Não sou a Adozinda da história do legível mas também sou ávida de saber :) . Conta aí porque é que o Frederico se olha tanto ao espelho. Receia ser parecido com algum governante e ser atacado a qualquer momento?

Beijinhos

un dress disse...

tantas estações!

gostaria que fossem três apenas.

e que no final tudo não passasse
de uma.


sem desorientações.

com um mínimo de perdas:

segura

pequena

incondicional.




.abraÇo.beijO ~

Margarida Atheling disse...

Tu escreves muito bem. Já disse isso muitas vezes. Mas este conto está a ser particularmente bom de ler. :)

Bjs

Sandra disse...

Adoro ler-te. Que delicia!
bjs

segurademim disse...
Este comentário foi removido pelo autor.
segurademim disse...
Este comentário foi removido pelo autor.
segurademim disse...

Barcelona é um espanto.
Este ano não posso deixar de ir a Dublin.
Viajar ou andar de combóio (cá dentro) pouco importa. O que interessa é a cabecinha que se tem.

Os caracóis dão sempre jeito.

Anónimo disse...

às vezes, olhar para o lado e descobrir o acaso de um livro nas mãos de alguém que não conhecemos. e é como se o livro fosse um link que acorda a curiosidade. o que fez o Frederico? agora foi a minha curiosidade que despertou. que decisão tomará ele, já na Alameda. volto, para saber. :)

Claudia Sousa Dias disse...

Se calhar nem mesmo a leitora de Goethe saberá o que o símbolo celta significa na íntegra...certamente que a feminilidade dela não se esgota naqueles três atributos...

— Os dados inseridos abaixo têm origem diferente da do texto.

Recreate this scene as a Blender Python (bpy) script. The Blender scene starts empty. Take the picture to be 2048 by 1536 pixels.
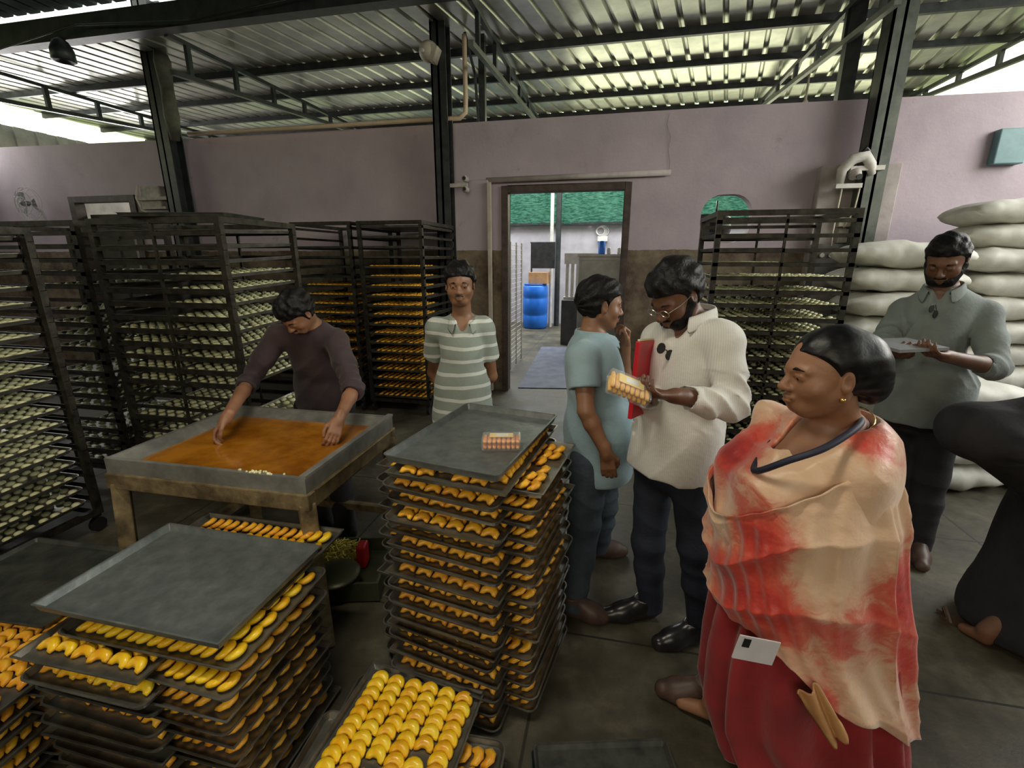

Quanto ao facto de me julgarem ou não por aquilo que estou a vestir, a mim ou a qualquer outra pessoa, isso é inevitável e por isso é-me completamente indiferente. Visto-me da mesma forma que escolho os livros que leio. Para satisfazer o meu apetite insaciável pelo belo, por simples fruição estética e para dar largas à fantasia e expandir a minha cristividade sob a forma da livre expressão da minha forma de estar interior...

É tudo.

E, poderá não parecer muito educado, mas tenho o hilariante, para os outros, hábito de me ver ao espelho sempre que tenho vontade. Apesar de não ser nenhuma estrela de cinema.